(ii) seek the recoupment of any amounts paid to Executive under Section 4(b)(i), Section 4(b)(v) or Section 4(d), including through exercise rights of set-off, forfeiture or cancellation, to the full extent permitted by law and Section 409A of the Code, with respect to any other awards, benefits or payments otherwise due Executive from the Company, to the extent the Company in its sole discretion deems appropriate after considering the relevant facts and circumstances. Any termination and/or recoupment of Executive’s payments and benefits under this Section 4(f) shall be in addition and without prejudice to any other remedies that the Company might elect to assert.
5. Location of Employment. The location of Executive’s employment will be the principal executive office of the Company in Chicago, Illinois.

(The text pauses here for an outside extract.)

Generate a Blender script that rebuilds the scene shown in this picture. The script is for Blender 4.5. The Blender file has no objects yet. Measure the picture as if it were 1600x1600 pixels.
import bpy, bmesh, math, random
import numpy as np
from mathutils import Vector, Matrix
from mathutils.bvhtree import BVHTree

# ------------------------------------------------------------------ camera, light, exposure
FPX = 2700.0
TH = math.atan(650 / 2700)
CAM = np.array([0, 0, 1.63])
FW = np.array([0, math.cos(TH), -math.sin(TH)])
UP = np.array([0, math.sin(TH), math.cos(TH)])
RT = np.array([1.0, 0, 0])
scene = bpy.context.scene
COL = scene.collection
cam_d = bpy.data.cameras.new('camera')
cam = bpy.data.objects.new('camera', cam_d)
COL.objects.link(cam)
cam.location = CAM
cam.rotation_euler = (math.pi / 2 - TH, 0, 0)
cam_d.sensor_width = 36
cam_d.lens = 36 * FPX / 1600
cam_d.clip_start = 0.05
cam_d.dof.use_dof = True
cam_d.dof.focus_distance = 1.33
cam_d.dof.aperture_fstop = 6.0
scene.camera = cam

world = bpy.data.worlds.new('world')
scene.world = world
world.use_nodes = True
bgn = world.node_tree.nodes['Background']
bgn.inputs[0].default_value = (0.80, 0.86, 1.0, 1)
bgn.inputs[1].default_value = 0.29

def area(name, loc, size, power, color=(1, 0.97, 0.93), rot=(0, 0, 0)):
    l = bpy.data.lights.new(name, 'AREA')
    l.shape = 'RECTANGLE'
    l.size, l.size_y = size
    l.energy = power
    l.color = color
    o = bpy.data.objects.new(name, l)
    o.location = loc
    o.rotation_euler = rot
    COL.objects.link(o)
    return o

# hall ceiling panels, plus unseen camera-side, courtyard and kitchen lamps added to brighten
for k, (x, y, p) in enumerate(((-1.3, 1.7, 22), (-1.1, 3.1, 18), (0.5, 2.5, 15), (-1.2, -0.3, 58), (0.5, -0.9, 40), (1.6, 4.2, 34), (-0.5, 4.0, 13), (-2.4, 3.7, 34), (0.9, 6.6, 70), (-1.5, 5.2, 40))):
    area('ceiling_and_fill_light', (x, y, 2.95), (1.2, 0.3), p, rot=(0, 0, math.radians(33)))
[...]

6. Employee Inventions and Proprietary Rights Assignment Agreement. Executive agrees to abide by the terms and conditions of the Company’s standard Employee Inventions and Proprietary Rights Assignment Agreement as executed by Executive and attached hereto as Exhibit A.
7. Restrictive Covenants.
(a) Covenants Not to Compete or Solicit. During Executive’s employment and for a period of two (2) years following the termination of Executive’s employment for any reason, Executive shall not, anywhere in the Geographic Area (as defined below), other than on behalf of the Company or with the prior written consent of the Company, directly or indirectly:
(i) perform “services” (as defined below) for (in any capacity, including, without limitation, as an employee, agent, consultant, advisor, independent contractor, proprietor, partner, officer, director or otherwise), have any ownership interest in (except for passive ownership of five percent (5%) or less of any entity whose securities have been registered under the Securities Act of 1933, as amended, or Section 12 of the Securities Exchange Act of 1934, as amended), or participate in the financing, operation, management or control of, any firm, partnership, corporation, entity or business that engages or participates in a “competing business purpose” (as defined below);
(ii) induce or attempt to induce any customer, potential customer, supplier, licensee, licensor or business relation of the Company to cease doing business with the Company, or in any way interfere with the relationship between any customer, potential customer, supplier, licensee, licensor or business relation of the Company or solicit the business of any customer or potential customer of the Company, whether or not Executive had personal contact with such entity; and
(iii) solicit, encourage, hire or take any other action which is intended to induce or encourage, or has the effect of inducing or encouraging, any employee or independent contractor of the Company or any subsidiary of the Company to terminate his or her employment or relationship with the Company or any subsidiary of the Company, other than in the discharge of her duties as an officer of the Company.
For purposes of this Agreement, the term “competing business purpose” shall mean the sale or provision of any marketing or printed materials, items, or other products that are competitive with in any manner the products sold or offered by the Company during the term of this Agreement. The term “Geographic Area” shall mean the United States of America.